Bad Boyz n the Hood

Calling it Hump Day at this Wednesday-night meat market is beyond redundant.

The girls ignored the remark (probably because they wanted the dude to keep buying their drinks). Instead, Vanessa segued into another venomous attack: "The bartenders attract all the guys because they've got their boobs hanging out. They're whores."

I acknowledged it was a bit of a sausage fest. And for sure, the "gigantit" lure had something to do with it. I asked the girls if there was anything at all redeeming about their experience.

"Oh, there was one cool thing — one guy freestyled his advances," Vanessa observed. "I actually liked that."

I was about to remark that I too appreciate a creative approach when the beginnings of a fight pushed out onto the porch by our table and Vanessa and Louisa made their retreat.

"Me? Pussy?" a guy with a full gold grill antagonized caveman-style to his adversary. "You know I ain't a pussy!"

I stepped out of the line of fire and back into the bar.

There, I met David, a 40-something who was down from Connecticut for a few days of vacation. He tried to find common ground by comparing the Night Rider to Hunter S. Thompson.

"He used to come to my bar the Howlin' Wolf," said the LCD salesman, who claimed to once have been a partial owner of the Aspen drinking hole. "And he was a drunk!"

It would have been flattering to be compared (even indirectly) to the father of gonzo journalism, except that I suspected the guy was insinuating that I too was a lush (I'd had only a few beers!).
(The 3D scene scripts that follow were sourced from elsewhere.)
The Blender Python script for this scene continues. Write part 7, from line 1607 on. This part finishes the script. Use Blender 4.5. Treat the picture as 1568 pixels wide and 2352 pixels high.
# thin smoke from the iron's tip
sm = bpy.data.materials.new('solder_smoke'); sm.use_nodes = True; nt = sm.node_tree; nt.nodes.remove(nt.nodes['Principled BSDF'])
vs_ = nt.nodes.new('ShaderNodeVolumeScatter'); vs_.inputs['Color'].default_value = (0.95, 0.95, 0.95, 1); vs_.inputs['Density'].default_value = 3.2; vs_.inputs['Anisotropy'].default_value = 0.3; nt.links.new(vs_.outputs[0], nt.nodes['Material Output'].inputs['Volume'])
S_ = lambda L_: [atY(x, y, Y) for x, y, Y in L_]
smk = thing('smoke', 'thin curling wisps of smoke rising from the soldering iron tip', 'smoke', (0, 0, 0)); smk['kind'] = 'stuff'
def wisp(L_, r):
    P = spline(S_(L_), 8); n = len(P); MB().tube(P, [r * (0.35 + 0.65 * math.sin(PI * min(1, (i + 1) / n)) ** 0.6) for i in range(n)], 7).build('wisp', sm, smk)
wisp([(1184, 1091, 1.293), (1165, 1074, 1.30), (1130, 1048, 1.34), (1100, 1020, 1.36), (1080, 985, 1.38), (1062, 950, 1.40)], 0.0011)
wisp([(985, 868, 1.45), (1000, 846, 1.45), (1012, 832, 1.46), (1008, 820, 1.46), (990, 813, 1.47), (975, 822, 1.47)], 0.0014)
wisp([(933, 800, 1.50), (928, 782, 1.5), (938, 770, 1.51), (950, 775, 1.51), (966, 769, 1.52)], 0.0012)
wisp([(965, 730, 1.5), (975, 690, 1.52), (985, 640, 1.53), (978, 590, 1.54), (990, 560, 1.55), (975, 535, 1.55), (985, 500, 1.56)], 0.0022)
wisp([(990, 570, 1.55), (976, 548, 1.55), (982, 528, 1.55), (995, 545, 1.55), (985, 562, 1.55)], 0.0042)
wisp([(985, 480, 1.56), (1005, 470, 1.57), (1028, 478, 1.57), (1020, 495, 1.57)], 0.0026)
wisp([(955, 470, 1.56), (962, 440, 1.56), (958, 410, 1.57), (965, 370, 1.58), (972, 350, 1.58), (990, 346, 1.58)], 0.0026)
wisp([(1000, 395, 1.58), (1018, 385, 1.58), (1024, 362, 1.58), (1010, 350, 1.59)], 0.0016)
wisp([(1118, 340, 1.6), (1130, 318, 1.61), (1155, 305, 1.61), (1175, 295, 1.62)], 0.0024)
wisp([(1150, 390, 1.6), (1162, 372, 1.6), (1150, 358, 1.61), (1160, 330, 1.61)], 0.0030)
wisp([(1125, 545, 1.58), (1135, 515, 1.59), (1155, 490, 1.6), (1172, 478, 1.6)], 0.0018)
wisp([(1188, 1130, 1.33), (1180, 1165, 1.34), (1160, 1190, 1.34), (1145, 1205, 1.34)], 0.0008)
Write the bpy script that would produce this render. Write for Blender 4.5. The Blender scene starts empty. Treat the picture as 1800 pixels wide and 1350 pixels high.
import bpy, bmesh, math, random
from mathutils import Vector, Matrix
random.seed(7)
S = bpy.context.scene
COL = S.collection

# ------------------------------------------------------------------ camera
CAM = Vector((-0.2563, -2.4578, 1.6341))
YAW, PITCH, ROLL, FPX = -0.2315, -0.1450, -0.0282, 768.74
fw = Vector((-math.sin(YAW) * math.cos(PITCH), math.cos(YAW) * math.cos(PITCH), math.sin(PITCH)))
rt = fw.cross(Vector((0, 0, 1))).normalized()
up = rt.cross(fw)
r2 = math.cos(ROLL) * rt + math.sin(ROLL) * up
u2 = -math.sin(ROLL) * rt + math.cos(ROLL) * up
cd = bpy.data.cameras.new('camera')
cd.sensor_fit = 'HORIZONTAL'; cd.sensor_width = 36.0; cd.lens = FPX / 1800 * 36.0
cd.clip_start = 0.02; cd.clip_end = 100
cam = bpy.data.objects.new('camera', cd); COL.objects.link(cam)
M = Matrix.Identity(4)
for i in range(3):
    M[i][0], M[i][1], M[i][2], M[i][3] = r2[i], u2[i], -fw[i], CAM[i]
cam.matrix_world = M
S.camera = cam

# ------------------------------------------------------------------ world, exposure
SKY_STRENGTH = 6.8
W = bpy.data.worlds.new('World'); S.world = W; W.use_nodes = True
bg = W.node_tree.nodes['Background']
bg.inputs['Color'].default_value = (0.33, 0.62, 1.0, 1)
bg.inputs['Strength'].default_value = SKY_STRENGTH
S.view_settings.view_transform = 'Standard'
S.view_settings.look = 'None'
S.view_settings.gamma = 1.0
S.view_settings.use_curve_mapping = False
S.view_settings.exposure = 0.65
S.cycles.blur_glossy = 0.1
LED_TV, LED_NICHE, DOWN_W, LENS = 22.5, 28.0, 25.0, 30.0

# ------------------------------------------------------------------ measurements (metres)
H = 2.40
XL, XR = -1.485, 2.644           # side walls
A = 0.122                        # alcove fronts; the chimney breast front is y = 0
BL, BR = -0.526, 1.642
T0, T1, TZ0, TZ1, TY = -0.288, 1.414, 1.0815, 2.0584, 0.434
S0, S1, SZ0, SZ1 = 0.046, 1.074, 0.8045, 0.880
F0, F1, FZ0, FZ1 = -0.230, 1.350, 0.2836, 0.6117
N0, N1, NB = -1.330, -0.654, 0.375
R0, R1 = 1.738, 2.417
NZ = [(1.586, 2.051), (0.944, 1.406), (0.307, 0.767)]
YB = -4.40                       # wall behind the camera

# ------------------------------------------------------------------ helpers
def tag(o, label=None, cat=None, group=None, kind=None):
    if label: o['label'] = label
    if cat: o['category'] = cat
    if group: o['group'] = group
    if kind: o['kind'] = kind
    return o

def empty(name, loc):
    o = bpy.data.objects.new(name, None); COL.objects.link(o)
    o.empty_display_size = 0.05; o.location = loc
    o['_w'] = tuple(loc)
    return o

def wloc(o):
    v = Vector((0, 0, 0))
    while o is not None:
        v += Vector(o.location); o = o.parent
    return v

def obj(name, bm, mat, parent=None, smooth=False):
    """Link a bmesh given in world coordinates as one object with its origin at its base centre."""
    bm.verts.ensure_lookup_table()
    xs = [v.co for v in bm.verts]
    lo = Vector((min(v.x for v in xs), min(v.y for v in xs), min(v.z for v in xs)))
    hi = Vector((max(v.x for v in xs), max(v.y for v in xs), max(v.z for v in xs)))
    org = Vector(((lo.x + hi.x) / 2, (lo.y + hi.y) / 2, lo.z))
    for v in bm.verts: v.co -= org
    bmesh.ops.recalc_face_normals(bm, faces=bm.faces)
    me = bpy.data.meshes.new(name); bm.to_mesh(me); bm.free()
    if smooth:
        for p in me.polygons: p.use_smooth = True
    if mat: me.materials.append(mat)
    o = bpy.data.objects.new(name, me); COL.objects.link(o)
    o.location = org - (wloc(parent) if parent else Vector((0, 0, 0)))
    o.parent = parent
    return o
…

It was a sort of tenuous common ground on which we stood while I listened to David's take on the South Florida scene: "It's more promiscuous here. They all have agendas. They want to meet someone and have a one-night stand. Their eyes are lonely."

Mr. Morality almost had me believing his shtick. That is, until he asked about my nightlife information-gathering. "So, do you ever get laid when you go out for one of these things?"

Yup, despite his Connecticut address, he was still straight from Planet Sleazoid. I was trying to shake the slimy, creepy feeling he'd given me when I met a pool-playing Deadhead whose laid-back attitude made him feel like I could trust him with my feelings about my sleazy asshole encounter.

"I'm a nonsleazy asshole," the guy reassured with a sweet smile and laughed as I jotted it down. "If you print that, I'll come give you the biggest hug ever."

It was the right thing to say. A hug is like anti-sleaze. I spent the remainder of my evening with him and his buddy as he abandoned his pool game so that we could play 10 questions (the abbreviated version of 20 questions). Again: a nice tactic as he showed an interest in our actually getting to know each other. The questions were all mine — but they sparked two-sided conversations on subjects that ranged from his rant about Donald Rumsfeld to my confession that I longed for a place I felt I belonged.

"Favorite cartoon?" I asked, lightening things up.

"Good one," he nodded appreciatively. "Drawn Together."

It was appropriate, really. Even in a place like this one, where I felt completely alien, I'd found someone to connect with. And though we didn't so much as exchange phone numbers, let alone swap spit, it was a far more meaningful hookup. A one-night stand of a different kind, it reassured that we all belong to some community — even if it's a vagabond one.